Les craintes des organisations sont liées à la définition de la haie qui pourrait ne pas retenir les « trouées » de plus de cinq mètres, ces espaces avec seulement une végétation basse entre des arbustes ou des arbres. Leur exclusion entraînerait automatiquement une estimation à la baisse du linéaire arraché, mais aussi de celui qui devrait être replanté pour « compenser » la destruction, le texte prévoyant qu’un mètre de haies soit planté pour compenser un mètre enlevé. « Ce ratio n’est pas acceptable, juge en outre Fabienne Nogues, responsable du service agriculture et forêts à la LPO. Quand on détruit une haie ancienne, on détruit des habitats et un équilibre écologique, qu’il faut au minimum une dizaine d’années pour recréer. »
Une simple déclaration
Pour les associations et le CNPN, le projet de décret met trop l’accent sur cette compensation en faisant l’impasse sur les mesures visant à éviter l’arrachage ou à en réduire l’impact, et permet que les haies soient détruites à partir d’une simple déclaration dans un nombre de cas trop importants. Ces organismes s’inquiètent aussi du fait que l’absence de réponse de l’administration dans les deux mois vaudra acceptation tacite.
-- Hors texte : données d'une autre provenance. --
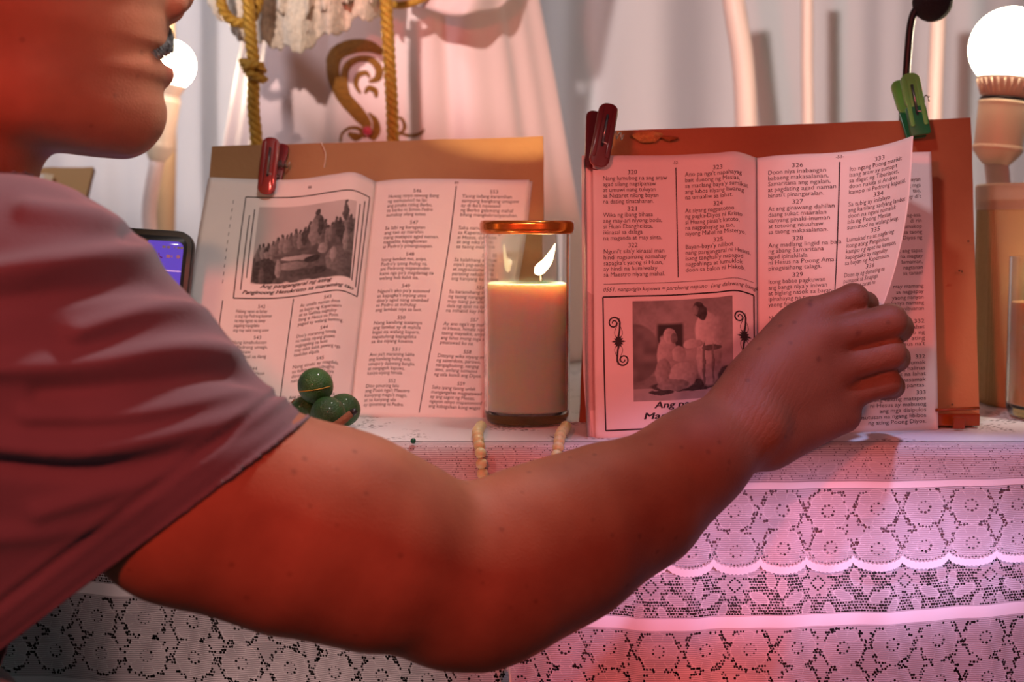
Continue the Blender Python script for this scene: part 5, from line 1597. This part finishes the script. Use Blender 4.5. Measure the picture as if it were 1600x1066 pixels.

« Quels seront les moyens effectivement alloués pour le traitement des demandes ? Pour le contrôle des autorisations ? Que se passera-t-il si les services sont surchargés de demandes, toutes déposées au même moment ? », écrit Agir pour l’environnement. Le CNPN qualifie ce délai d’« ingérable », et appelle à l’étendre à dix semaines. L’automatisation du traitement des dossiers à partir de cartographies générées par des photos aériennes pourrait également aboutir à des erreurs importantes.
Ce projet de décret doit être signé par le premier ministre, Sébastien Lecornu, et les ministres de l’agriculture, Annie Genevard, et de la transition écologique, Monique Barbut, et devrait entrer en vigueur le 30 mars 2026.